Apesar de algumas divergências, há praticamente unanimidade entre profissionais do setor de que há exagero no uso das ferramentas de edição de imagens. Atualmente, muitos consumidores já identificam propagandas “enganosas” e até apontam falhas ou absurdos em fotografias, o que pode fazer com que uma campanha vire piada na internet, por exemplo. É o caso do blog Photoshop Disasters (www.psdisasters.com), um exemplo bem humorado de imagens extremamente modificadas por profissionais que “pesam a mão” na ferramenta ou, dito de outro modo, não sabem como utilizá-la adequadamente. Todos os dias, leitores atentos enviam ao blog imagens de mulheres em posições de contorcionistas profissionais, braços e pernas que não saem de corpo algum, montagens mal feitas, erros de perspectiva, pessoas inseridas ou retiradas, nem sempre com sucesso ou em sua totalidade. São casos engraçados, que mostram a falta de bom senso no uso do Photoshop.
O fotógrafo alemão Peter Lindbergh, um dos nomes mais famosos da moda internacional, também se incomoda com o uso excessivo de retoques. Em 2009, publicou uma série de capas para a edição francesa da revista Elle, de belas mulheres como as atrizes Sophie Marceau e Monica Bellucci, e a modelo Eva Herzigova, sem qualquer tratamento de fotografia e também sem maquiagem. Com a repercussão positiva, outras publicações foram na mesma direção, como a Harper’s Bazaar, com imagens não alteradas de Cindy Crawford e Claudia Schiffer, e a revista People, que publicou sua edição das “100 pessoas mais bonitas” com 11 mulheres sem retoques. No Brasil, Isabeli Fontana, Raquel Zimmermann, Raica Oliveira, Luiza Brunet e Marcelle Bittar, posaram para a revista Época também sem maquiagem e retoques.

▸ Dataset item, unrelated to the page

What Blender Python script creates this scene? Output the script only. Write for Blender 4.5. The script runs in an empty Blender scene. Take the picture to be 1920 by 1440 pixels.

Kato afirma que não recebe pedidos para usar mais ou menos a ferramenta, mas que percebe uma tendência natural para se utilizar fotografias mais verdadeiras e com pessoas “de verdade”. Como exemplo, ele menciona o caso do banco Santander. “Usamos sempre fotos sem muito tratamento, com clientes e funcionários de verdade, e os consumidores aprovam”. Segundo ele, isso prova que a propaganda, para ser eficaz, não precisa de maquiagem.